> **WHAT TO DO**: Repeat the listing in full, exactly as it stands.

> **RECORDED DATA**:
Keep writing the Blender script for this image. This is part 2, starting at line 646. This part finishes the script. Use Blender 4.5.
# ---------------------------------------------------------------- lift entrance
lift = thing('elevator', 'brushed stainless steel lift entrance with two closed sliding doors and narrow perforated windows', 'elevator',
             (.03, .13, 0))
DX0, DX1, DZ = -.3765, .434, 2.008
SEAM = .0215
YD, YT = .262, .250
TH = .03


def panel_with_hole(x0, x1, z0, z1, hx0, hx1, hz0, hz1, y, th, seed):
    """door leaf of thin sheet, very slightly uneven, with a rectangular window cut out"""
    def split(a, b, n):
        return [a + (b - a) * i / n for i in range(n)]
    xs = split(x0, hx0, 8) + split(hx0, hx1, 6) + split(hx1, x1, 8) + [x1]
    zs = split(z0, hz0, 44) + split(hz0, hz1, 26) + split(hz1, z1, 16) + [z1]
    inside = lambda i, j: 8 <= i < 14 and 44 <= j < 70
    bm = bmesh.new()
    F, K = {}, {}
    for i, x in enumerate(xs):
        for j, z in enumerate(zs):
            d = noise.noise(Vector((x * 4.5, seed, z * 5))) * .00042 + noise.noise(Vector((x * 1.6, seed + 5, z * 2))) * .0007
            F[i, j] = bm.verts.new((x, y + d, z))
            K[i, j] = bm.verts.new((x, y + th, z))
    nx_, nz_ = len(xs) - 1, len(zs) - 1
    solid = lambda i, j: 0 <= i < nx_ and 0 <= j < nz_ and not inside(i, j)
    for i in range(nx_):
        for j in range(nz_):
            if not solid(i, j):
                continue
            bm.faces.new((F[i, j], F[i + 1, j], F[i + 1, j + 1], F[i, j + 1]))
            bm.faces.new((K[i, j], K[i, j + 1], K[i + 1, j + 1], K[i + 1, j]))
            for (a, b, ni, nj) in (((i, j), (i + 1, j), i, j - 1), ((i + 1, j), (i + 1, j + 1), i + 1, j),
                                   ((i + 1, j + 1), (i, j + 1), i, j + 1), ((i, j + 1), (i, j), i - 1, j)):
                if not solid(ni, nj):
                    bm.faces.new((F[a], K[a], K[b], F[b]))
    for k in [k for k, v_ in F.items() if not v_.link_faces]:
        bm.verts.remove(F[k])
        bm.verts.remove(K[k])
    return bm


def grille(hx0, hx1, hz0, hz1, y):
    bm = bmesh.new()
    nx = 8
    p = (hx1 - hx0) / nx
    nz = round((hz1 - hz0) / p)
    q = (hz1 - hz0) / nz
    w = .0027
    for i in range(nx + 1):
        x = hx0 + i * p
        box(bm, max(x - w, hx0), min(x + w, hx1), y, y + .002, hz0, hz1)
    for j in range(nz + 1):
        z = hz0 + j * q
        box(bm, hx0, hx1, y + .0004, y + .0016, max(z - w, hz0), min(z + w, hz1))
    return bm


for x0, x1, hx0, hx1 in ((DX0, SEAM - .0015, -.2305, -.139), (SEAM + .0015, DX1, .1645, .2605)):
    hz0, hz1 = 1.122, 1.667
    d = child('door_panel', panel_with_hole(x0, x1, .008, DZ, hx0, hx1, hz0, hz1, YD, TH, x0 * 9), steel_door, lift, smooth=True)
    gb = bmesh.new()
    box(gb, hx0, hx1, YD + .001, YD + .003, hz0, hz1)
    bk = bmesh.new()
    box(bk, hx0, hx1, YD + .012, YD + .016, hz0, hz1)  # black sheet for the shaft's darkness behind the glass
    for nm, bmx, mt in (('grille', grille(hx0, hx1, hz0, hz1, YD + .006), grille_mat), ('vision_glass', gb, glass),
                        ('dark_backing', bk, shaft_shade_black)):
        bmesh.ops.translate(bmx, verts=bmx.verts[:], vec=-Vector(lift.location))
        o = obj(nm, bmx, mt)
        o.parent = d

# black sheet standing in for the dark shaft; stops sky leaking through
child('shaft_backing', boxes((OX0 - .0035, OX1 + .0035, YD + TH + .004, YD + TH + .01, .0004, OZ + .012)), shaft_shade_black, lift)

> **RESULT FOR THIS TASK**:
Keep writing the Blender script for this image. This is part 2, starting at line 646. This part finishes the script. Use Blender 4.5.
# ---------------------------------------------------------------- lift entrance
lift = thing('elevator', 'brushed stainless steel lift entrance with two closed sliding doors and narrow perforated windows', 'elevator',
             (.03, .13, 0))
DX0, DX1, DZ = -.3765, .434, 2.008
SEAM = .0215
YD, YT = .262, .250
TH = .03


def panel_with_hole(x0, x1, z0, z1, hx0, hx1, hz0, hz1, y, th, seed):
    """door leaf of thin sheet, very slightly uneven, with a rectangular window cut out"""
    def split(a, b, n):
        return [a + (b - a) * i / n for i in range(n)]
    xs = split(x0, hx0, 8) + split(hx0, hx1, 6) + split(hx1, x1, 8) + [x1]
    zs = split(z0, hz0, 44) + split(hz0, hz1, 26) + split(hz1, z1, 16) + [z1]
    inside = lambda i, j: 8 <= i < 14 and 44 <= j < 70
    bm = bmesh.new()
    F, K = {}, {}
    for i, x in enumerate(xs):
        for j, z in enumerate(zs):
            d = noise.noise(Vector((x * 4.5, seed, z * 5))) * .00042 + noise.noise(Vector((x * 1.6, seed + 5, z * 2))) * .0007
            F[i, j] = bm.verts.new((x, y + d, z))
            K[i, j] = bm.verts.new((x, y + th, z))
    nx_, nz_ = len(xs) - 1, len(zs) - 1
    solid = lambda i, j: 0 <= i < nx_ and 0 <= j < nz_ and not inside(i, j)
    for i in range(nx_):
        for j in range(nz_):
            if not solid(i, j):
                continue
            bm.faces.new((F[i, j], F[i + 1, j], F[i + 1, j + 1], F[i, j + 1]))
            bm.faces.new((K[i, j], K[i, j + 1], K[i + 1, j + 1], K[i + 1, j]))
            for (a, b, ni, nj) in (((i, j), (i + 1, j), i, j - 1), ((i + 1, j), (i + 1, j + 1), i + 1, j),
                                   ((i + 1, j + 1), (i, j + 1), i, j + 1), ((i, j + 1), (i, j), i - 1, j)):
                if not solid(ni, nj):
                    bm.faces.new((F[a], K[a], K[b], F[b]))
    for k in [k for k, v_ in F.items() if not v_.link_faces]:
        bm.verts.remove(F[k])
        bm.verts.remove(K[k])
    return bm


def grille(hx0, hx1, hz0, hz1, y):
    bm = bmesh.new()
    nx = 8
    p = (hx1 - hx0) / nx
    nz = round((hz1 - hz0) / p)
    q = (hz1 - hz0) / nz
    w = .0027
    for i in range(nx + 1):
        x = hx0 + i * p
        box(bm, max(x - w, hx0), min(x + w, hx1), y, y + .002, hz0, hz1)
    for j in range(nz + 1):
        z = hz0 + j * q
        box(bm, hx0, hx1, y + .0004, y + .0016, max(z - w, hz0), min(z + w, hz1))
    return bm


for x0, x1, hx0, hx1 in ((DX0, SEAM - .0015, -.2305, -.139), (SEAM + .0015, DX1, .1645, .2605)):
    hz0, hz1 = 1.122, 1.667
    d = child('door_panel', panel_with_hole(x0, x1, .008, DZ, hx0, hx1, hz0, hz1, YD, TH, x0 * 9), steel_door, lift, smooth=True)
    gb = bmesh.new()
    box(gb, hx0, hx1, YD + .001, YD + .003, hz0, hz1)
    bk = bmesh.new()
    box(bk, hx0, hx1, YD + .012, YD + .016, hz0, hz1)  # black sheet for the shaft's darkness behind the glass
    for nm, bmx, mt in (('grille', grille(hx0, hx1, hz0, hz1, YD + .006), grille_mat), ('vision_glass', gb, glass),
                        ('dark_backing', bk, shaft_shade_black)):
        bmesh.ops.translate(bmx, verts=bmx.verts[:], vec=-Vector(lift.location))
        o = obj(nm, bmx, mt)
        o.parent = d

# black sheet standing in for the dark shaft; stops sky leaking through
child('shaft_backing', boxes((OX0 - .0035, OX1 + .0035, YD + TH + .004, YD + TH + .01, .0004, OZ + .012)), shaft_shade_black, lift)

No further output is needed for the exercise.